Huang He

Course

The turbulent upper Huang He meanders east through a series of gorges to the fertile Lanzhou valley. Hydroelectric dams in the Liujia gorge and at Lanzhou, the largest city on the river, generate electricity and impound irrigation water. Past Lanzhou, the Huang He becomes a wide, slow-moving stream as it begins its bend around the Ordos and separates the northern uplands from the desert and loess lands of the south and west. It is navigable in places for small vessels. The west end of the "great northern bend" passes through the heavily populated Ningxia agricultural region, a heavily irrigated oasis c.60 mi (100 km) long, where cereals and fruits are raised. At the northwest corner of the "great northern bend," the Huang He divides into numerous branches, watering a fertile area where ancient irrigation canals have been repaired and are now in use. At the northeast corner lies the most fertile land outside the Great Wall; it was farmed without irrigation until 1929.

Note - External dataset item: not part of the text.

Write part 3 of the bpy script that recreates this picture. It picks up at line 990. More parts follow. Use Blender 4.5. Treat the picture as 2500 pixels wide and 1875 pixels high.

Turning south, the Huang He passes through the Great Wall and enters the fertile loess region (where rich coal deposits are also found on both sides of the river). Cutting deep into the loess, the river receives most of the yellow silt from which its name is derived. After receiving the Wei and Fen rivers, its chief tributaries, the Huang He turns east and flows through Sanmen gorge, site of the Sanmenxia dam, which is used for power production, flood control, and navigation. Below the Sanmenxia dam is the multipurpose Xiaolangdi dam, located in the river's last valley before the North China Plain, a great delta created from silt dropped at the Huang He's mouth over the millennia. The North China Plain extends over much of Henan, Hebei, and Shandong provs. and merges with the Chang (Yangtze) delta in N Jiangsu and N Anhui provs. The Huang He meanders over the fertile, densely populated plain to reach the Bohai. The plain is one of China's most important agricultural regions, producing corn, sorghum, winter wheat, vegetables, and cotton.